As far as I can tell, this is a feature of the docker image Nginx puts out, but it might also be a feature of docker itself. I'm sure someone will correct me. However, I know that it works with docker, so that's what I'll propose.
Nginx regularly updates a docker file on the docker image hub. The image they put out allows you to create "template" files that basically pass whatever variable you want into your conf file.

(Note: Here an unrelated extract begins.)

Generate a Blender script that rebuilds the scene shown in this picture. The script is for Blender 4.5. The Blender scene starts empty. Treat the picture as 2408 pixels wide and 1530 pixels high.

For example, let's say I want my conf file to look like this:
http {
server {
server {
# Redirect http to https
listen 80;
listen [::]:80;
server_name www.example.com example.com;
root /etc/nginx/www;
index index.html;
location / {
try_files $uri $uri/ =404;
}
}
}
What you do is create a "template" file default.conf.template
in /etc/nginx/templates
(you can actually configure this if you want) that looks like this:
http {
server {
server {
# Redirect http to https
listen ${NGINX_PORT};
listen [::]:${NGINX_PORT};
server_name www.${NGINX_HOST} ${NGINX_HOST};
root ${NGINX_ROOT};
index index.html;
location / {
try_files $uri $uri/ =404;
}
}
}
Then, you create a docker-compose.yml
file (you can do this from command line as well, but it's not going to look as pretty) that looks like this:
services:
web:
image: nginx:latest
volumes:
- /etc/nginx/templates:/etc/nginx/templates:ro
- /etc/nginx/www:/etc/nginx/www:ro
ports:
- "8080:80"
environment:
- NGINX_HOST=example.com
- NGINX_PORT=80
- NGINX_ROOT=/etc/nginx/www
And run it by simply starting docker compose:
docker compose up -d
Check that the container is running with docker container list
You can verify the conf file was evaluated correctly by copying the file out of the running container if you want like so (double check the container name here, from the previous command): docker cp docker-web-1:/etc/nginx/conf.d/default.conf . && cat default.conf
As far as I can tell, you can use as many environment variables as you want.